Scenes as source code
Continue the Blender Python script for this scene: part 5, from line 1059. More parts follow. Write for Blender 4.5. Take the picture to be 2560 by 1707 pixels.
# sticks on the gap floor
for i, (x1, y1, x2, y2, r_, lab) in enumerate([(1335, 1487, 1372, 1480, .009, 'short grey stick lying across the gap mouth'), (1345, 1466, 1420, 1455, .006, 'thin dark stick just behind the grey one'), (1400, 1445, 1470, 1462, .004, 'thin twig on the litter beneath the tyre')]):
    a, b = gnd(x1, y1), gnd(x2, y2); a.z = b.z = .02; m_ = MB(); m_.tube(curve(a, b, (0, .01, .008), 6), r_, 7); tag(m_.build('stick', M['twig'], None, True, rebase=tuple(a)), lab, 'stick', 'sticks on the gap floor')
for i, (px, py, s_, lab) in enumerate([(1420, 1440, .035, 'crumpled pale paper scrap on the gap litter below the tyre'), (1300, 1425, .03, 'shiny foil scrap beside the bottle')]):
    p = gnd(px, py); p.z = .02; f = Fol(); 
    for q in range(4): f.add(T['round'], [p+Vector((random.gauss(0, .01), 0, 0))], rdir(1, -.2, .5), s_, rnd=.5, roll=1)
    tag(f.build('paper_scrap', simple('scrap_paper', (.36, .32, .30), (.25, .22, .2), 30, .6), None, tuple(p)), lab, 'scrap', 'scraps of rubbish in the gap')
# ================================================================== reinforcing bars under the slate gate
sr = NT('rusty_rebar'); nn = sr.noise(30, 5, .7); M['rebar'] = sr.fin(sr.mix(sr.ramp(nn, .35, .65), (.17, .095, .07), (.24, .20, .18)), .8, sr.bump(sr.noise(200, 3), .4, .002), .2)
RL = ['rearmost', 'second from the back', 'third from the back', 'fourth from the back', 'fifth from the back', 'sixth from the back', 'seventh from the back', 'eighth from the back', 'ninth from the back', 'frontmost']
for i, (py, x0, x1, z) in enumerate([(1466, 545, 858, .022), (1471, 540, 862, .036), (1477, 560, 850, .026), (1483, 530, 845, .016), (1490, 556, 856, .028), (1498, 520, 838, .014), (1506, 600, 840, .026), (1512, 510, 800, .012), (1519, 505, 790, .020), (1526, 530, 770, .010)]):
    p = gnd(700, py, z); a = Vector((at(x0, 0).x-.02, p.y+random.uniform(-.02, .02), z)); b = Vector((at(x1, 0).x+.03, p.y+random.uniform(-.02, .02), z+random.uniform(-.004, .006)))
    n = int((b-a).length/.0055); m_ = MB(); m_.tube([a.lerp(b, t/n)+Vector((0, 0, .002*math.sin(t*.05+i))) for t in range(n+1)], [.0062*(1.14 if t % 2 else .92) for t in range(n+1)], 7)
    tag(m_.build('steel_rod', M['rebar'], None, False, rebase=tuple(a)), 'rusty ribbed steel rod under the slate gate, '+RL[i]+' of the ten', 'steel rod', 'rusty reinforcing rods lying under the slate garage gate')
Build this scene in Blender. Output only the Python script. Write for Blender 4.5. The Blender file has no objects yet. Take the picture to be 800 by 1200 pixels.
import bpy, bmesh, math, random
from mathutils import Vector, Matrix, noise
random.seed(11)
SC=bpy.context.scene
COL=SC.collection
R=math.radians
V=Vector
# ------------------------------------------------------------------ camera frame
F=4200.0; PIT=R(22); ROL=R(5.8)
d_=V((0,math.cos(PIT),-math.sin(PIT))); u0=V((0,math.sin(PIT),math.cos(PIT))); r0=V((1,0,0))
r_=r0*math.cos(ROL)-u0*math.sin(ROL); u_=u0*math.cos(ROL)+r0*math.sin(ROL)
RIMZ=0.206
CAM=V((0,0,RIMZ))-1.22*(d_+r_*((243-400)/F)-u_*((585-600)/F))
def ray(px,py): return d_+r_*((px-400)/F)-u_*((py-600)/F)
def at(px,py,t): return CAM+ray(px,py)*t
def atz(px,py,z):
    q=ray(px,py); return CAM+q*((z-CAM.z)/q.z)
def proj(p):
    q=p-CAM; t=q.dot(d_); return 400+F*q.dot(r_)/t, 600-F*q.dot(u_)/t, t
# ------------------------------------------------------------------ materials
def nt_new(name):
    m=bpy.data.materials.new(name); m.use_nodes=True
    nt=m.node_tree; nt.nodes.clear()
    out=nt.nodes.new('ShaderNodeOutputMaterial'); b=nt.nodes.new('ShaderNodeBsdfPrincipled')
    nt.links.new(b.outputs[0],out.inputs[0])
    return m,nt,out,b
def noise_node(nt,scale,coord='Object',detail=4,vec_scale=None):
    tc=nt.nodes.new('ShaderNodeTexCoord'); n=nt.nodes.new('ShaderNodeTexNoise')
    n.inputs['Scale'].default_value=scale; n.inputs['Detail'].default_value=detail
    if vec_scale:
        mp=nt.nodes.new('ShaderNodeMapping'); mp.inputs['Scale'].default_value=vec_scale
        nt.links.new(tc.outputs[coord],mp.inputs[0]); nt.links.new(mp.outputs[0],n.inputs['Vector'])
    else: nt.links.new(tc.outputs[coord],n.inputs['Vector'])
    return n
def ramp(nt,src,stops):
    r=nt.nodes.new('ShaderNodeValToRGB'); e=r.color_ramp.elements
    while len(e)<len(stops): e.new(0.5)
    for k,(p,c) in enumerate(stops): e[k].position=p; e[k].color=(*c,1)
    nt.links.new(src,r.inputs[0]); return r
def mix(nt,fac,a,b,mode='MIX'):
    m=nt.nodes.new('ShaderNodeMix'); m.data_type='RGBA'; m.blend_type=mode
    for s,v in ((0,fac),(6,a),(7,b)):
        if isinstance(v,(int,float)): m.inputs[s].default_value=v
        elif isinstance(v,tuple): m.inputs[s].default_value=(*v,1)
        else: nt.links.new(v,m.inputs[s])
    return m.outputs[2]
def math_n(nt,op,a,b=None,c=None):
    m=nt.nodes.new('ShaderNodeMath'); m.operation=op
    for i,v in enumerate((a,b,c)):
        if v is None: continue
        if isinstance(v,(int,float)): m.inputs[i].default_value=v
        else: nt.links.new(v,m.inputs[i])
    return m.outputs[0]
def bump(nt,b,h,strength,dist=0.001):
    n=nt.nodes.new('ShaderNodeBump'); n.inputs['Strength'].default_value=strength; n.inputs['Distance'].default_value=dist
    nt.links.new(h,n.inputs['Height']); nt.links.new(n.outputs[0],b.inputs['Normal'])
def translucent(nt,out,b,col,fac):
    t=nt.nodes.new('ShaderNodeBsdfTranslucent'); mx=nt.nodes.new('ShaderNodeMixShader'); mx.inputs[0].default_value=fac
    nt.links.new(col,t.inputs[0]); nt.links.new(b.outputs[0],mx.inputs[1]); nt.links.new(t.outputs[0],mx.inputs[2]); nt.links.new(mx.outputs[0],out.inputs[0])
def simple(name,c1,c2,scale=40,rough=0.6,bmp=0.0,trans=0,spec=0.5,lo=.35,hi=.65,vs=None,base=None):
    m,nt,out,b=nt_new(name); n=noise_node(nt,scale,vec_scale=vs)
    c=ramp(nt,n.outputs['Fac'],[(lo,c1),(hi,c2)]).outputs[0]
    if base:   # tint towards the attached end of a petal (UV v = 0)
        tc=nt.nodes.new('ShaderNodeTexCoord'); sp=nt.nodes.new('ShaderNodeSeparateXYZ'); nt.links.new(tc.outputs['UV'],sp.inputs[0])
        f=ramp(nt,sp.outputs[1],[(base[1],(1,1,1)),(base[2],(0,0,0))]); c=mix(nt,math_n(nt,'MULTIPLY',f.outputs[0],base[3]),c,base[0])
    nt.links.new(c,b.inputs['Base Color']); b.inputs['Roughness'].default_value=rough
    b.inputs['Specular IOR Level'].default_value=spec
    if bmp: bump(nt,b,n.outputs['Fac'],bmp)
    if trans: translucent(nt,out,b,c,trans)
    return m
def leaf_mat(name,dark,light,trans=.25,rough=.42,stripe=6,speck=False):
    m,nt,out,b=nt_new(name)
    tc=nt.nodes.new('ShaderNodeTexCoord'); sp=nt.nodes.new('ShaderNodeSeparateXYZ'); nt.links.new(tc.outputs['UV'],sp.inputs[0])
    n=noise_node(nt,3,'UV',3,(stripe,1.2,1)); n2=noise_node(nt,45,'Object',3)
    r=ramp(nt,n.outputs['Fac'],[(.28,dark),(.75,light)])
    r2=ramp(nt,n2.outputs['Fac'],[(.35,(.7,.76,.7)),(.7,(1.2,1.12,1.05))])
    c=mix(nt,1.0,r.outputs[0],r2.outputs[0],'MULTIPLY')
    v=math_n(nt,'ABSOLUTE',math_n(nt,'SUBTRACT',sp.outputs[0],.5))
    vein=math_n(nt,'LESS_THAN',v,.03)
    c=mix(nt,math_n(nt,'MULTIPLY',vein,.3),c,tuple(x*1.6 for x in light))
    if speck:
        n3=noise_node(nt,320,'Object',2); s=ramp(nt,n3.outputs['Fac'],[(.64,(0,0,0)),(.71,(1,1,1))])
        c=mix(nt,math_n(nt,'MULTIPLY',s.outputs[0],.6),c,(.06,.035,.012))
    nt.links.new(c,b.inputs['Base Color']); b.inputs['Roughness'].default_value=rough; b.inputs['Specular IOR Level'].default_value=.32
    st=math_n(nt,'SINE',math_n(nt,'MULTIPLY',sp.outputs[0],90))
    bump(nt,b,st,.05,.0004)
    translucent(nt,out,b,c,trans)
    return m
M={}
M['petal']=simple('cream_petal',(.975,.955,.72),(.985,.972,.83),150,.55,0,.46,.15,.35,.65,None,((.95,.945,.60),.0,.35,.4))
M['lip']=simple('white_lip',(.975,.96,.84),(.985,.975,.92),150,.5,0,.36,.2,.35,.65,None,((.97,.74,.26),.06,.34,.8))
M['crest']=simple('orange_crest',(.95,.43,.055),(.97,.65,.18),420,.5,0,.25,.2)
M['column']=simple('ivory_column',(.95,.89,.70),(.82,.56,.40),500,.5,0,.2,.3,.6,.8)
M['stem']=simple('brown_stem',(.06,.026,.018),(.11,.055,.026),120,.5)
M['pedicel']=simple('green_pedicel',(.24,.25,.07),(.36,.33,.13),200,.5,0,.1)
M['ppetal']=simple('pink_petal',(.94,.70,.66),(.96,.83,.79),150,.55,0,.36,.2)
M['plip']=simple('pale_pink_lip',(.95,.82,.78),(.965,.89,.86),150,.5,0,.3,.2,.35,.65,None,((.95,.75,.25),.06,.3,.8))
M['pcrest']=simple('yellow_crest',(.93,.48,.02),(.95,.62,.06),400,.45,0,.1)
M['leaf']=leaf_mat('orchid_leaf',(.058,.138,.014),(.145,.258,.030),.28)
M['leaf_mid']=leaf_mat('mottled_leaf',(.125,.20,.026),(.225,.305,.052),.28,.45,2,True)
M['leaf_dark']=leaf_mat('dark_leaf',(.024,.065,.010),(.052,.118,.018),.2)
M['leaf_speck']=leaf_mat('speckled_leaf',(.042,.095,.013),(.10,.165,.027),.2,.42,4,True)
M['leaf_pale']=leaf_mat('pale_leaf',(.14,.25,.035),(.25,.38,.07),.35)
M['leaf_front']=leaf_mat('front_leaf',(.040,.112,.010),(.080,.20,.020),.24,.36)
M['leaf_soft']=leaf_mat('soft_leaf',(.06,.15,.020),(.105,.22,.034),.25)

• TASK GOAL
Among the lines of the material, find those that hold the word "from" and copy them.

• RESULT FOR THIS EXERCISE
Continue the Blender Python script for this scene: part 5, from line 1059. More parts follow. Write for Blender 4.5. Take the picture to be 2560 by 1707 pixels.
RL = ['rearmost', 'second from the back', 'third from the back', 'fourth from the back', 'fifth from the back', 'sixth from the back', 'seventh from the back', 'eighth from the back', 'ninth from the back', 'frontmost']
from mathutils import Vector, Matrix, noise